A-Trail hikers traditionally take on trail names. Max was "Big Foot," Lonnie was "Dart," Charlie was "Junior" and Adam was "Ward." Together, the four were dubbed "The Rat Pack" by fellow hikers, who often doubted the four would complete the trail together, they said.

They picked and ate blueberries as big as marbles on mountaintops; they slept in an old jail house in Pennsylvania; they survived seven days of solid rain in Vermont and agreed that the White Mountains of New Hampshire were both the most visually awesome part of the trip as well as the most difficult to climb.

From time to time, they got on each other's nerves, but learned to walk away to give things time to simmer down, as old friends often do.

They took part in some A-Trail traditions. At the true halfway point in Pine Grove Furnace, Pa., they joined the "Half Gallon Club" when they paid $5 apiece for a half-gallon of ice cream that they ate in one sitting.

At White House Landing in Maine, they blew an air horn hanging on a tree beside a lake. Just as the guidebook had said, the man who lives in the house on the other side paddled across the lake in a canoe to pick them up and took them to his house where his wife cooked full 1-pound cheeseburgers for them at $6 apiece and sold them foot-wide brownies for a buck.

By the time they hit New England, they were covering upwards of 20 miles a day. As they neared the end point at Mt. Katahdin, Maine, they were in the most remote wilderness of the trip.

They couldn't hear a car; they camped by streams; they tolerated the rains of Hurricane Charley and forded the swollen Kennebec River in a canoe ferry.

When they got to Baxter State Park, their parents and girlfriends were waiting for them. But they had 10 more miles before they got to the top of Mt. Katahdin, which they walked the next day, 157 days after they had set out.

It took them some time to settle back in to non-trail life.

"It's so much easier to be out there," Lonnie said.

"Time slows down on the trail," said Max.

No regrets, triumph only.

"Every day it was something new," Adam said. "It was definitely worth the pain."

"In the end," Lonnie said, "no matter what you endure, it's worth it."

"People kept saying we wouldn't make it," Max said. "But we did."

And they came back friends.

APPALACHIAN TRAIL INFORMATION

* The Appalachian Trail is 2,174.1 miles long and runs through 14 states: Georgia, Tennessee, North Carolina, West Virginia, Virginia, Maryland, Pennsylvania, New Jersey, New York, Connecticut, Massachusetts, Vermont, New Hampshire, Maine.

* Types of hikers: Through-hikers do the entire trail in one attempt; flip-flop hikers do portions of it at a time, but complete it within a year; section hikers do portions over an extended period of time

* 7,830 hike completions since 1936 (includes through-hikers and those who have completed it in sections over a period of time)

* Oldest male through-hiker: Earl Shaffer at age 79

* Oldest female thru-hiker: Emma Gatewood at age 67

* Starts in 2004: 1,535

* Completions: 50 (as of Sept. 3, 2004)

* No formal registration is required.

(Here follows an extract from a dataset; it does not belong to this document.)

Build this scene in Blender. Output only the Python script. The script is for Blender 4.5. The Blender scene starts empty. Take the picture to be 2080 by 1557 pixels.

These numbers are based on hikers voluntarily signing in at Neels Gap, Ga., 30 miles above the starting point at Springer Mountain, Ga., and then reporting their completion.

Information courtesy of The Appalachian Trail Conference *

Flash Hand
09-24-2004, 18:08
VERY inspirational! Thanks for post it up. I copied and pasted it and show to friends and relatives because they need to know what Appalachian Trail is about.